While piles are typically dried between 18 and 24 months, the unburned piles in the Angora fire burn area had been drying since “late 2004,” according to Forest Service spokesman Rex Norman. Slash piles are forest waste material that are manually put into heaps. They consist mostly of tree limbs, stumps and branches.

This nearly three-year drying time highlights a backlog of unburned piles from Forest Service fuel treatment projects throughout the basin.

“One of the side effects that you have of increasing fuels reduction treatments is you are going to create a lot of piles,” Norman said on Tuesday.

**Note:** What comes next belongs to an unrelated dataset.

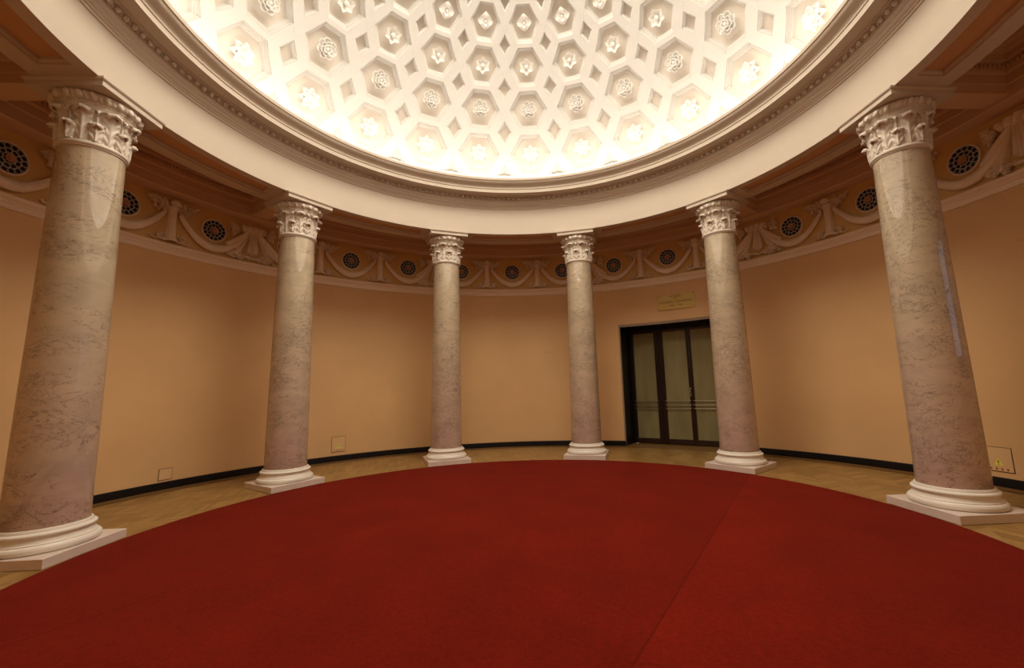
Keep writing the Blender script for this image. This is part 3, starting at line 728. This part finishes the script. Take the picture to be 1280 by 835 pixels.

Between 2,600 and 3,000 acres of slash heaps remain, with some acreage containing as many as 75 slash piles.

Many of the heaps look similar to the dozens of slash piles lining the street leading to Kim Felton’s Kingsbury Grade home. Her house is also bordered by piles on two sides.

“I have mixed feelings,” said Felton. “It’s great to get these things thinned, but it’s not going to help us if a fire comes up the Kingsbury Grade.”

Key to getting the piles burned is obtaining permission from county officials — and that’s highly weather dependent. Burning is relegated to times when unstable air masses can lift burn smoke out of the basin.

El Dorado County air quality managers take direction from California officials, but have the authority to let Forest Service officials burn even when the air quality is rated “marginal,” according to Marcella McTaggart, El Dorado County air pollution control officer. The rating prevents private pile-burning.

The Forest Service permits an average of 84 burn days per year, but can see as few as 30 annually, Norman said.

Thirteen days have been approved for prescribed burning since April, according to the Lake Tahoe Basin Management Unit Web site, but it is unlikely any more prescribed burns will be conducted until the fall because of this summer’s hot and dry conditions, Norman explained.

“Are we doing anything to increase the elimination of piles?” Norman asked rhetorically in an e-mail on Tuesday. “Yes, in particular, increasing the use of contract crews — increased use of mastication and chipping, and increasing efforts to create partnerships with counties for biomass uses.”

A South Shore fuels reduction project is being developed by the agency. Treatments, including prescribed burns, are planned for 12,500 acres of forest near homes at the South Shore.

“It’s a good and bad sign. Seeing no work done is worse,” said Joe McAvoy, a battalion chief with the Lake Valley Fire Protection District who lost his home on Elk Point Road, near the 60 acres of unburned slash piles. “I’d like to see them be able to burn (piles) in a more timely manner, but I have no ill will toward (the Forest Service).”